Please use this identifier to cite or link to this item: https://elibrary.tucl.edu.np/handle/123456789/2907
Title: Politics of Irony in Joseph Conrad’s Victory: An Island Tales
Authors: Rijal, Akadev
Keywords: English literature;Victory;Novel;An Island Tales
Issue Date: Jun-2008
Publisher: Central Department of English Kirtipur, Kathmandu
Abstract: Conrad's Victory highlights the so– called idealist people by applying discursive strategy that comprises the social and political scenario. The social circumstances of Heyst make its politics inevitable in the mix of the said meaning with the unsaid one. Conrad emerges from the dialectical tension between the outward presentation of Heyst as true revolutionist with better insight of social mobility and his inner reality which is dark and full of ignorance. Heyst portraying himself as idealist who knows everything but in reality he cannot distinguish his enemy, therefore, politics of irony functions as a means of discursive strategy that comprises the social and political scenario that excavate the tension between idealism and practicalism. Axel Heyst lives many years in London with his father who convinced him that the world is full of disappointment and unhappiness and suggested his son that the ideal life is one of isolation.
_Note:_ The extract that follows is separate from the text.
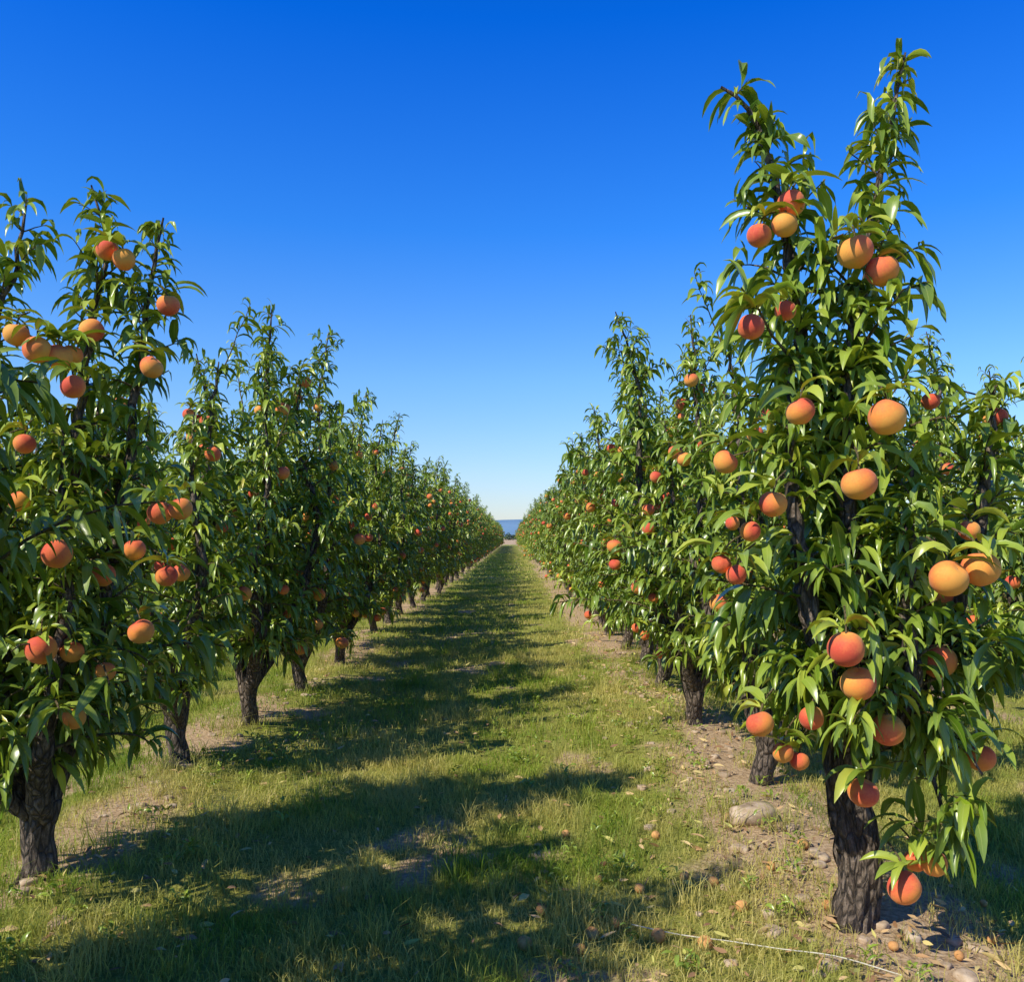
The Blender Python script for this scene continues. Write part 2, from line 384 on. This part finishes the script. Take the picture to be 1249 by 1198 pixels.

After his father’s death Heyst pursues his father’s suggestions, wandering around the islands, but he cannot follow his father’s ideas. He called himself as idealist and isolated but he can’t avoid the social circumstances that influenced him. Moreover, an ideal love that cannot be expressed in reality is part of the wider tension between ideals and reality. Heyst and Lena seems happy but unable to communicate because they cannot express their feelings. Thus, the use and interpretation of irony always takes place in a certain discursive community.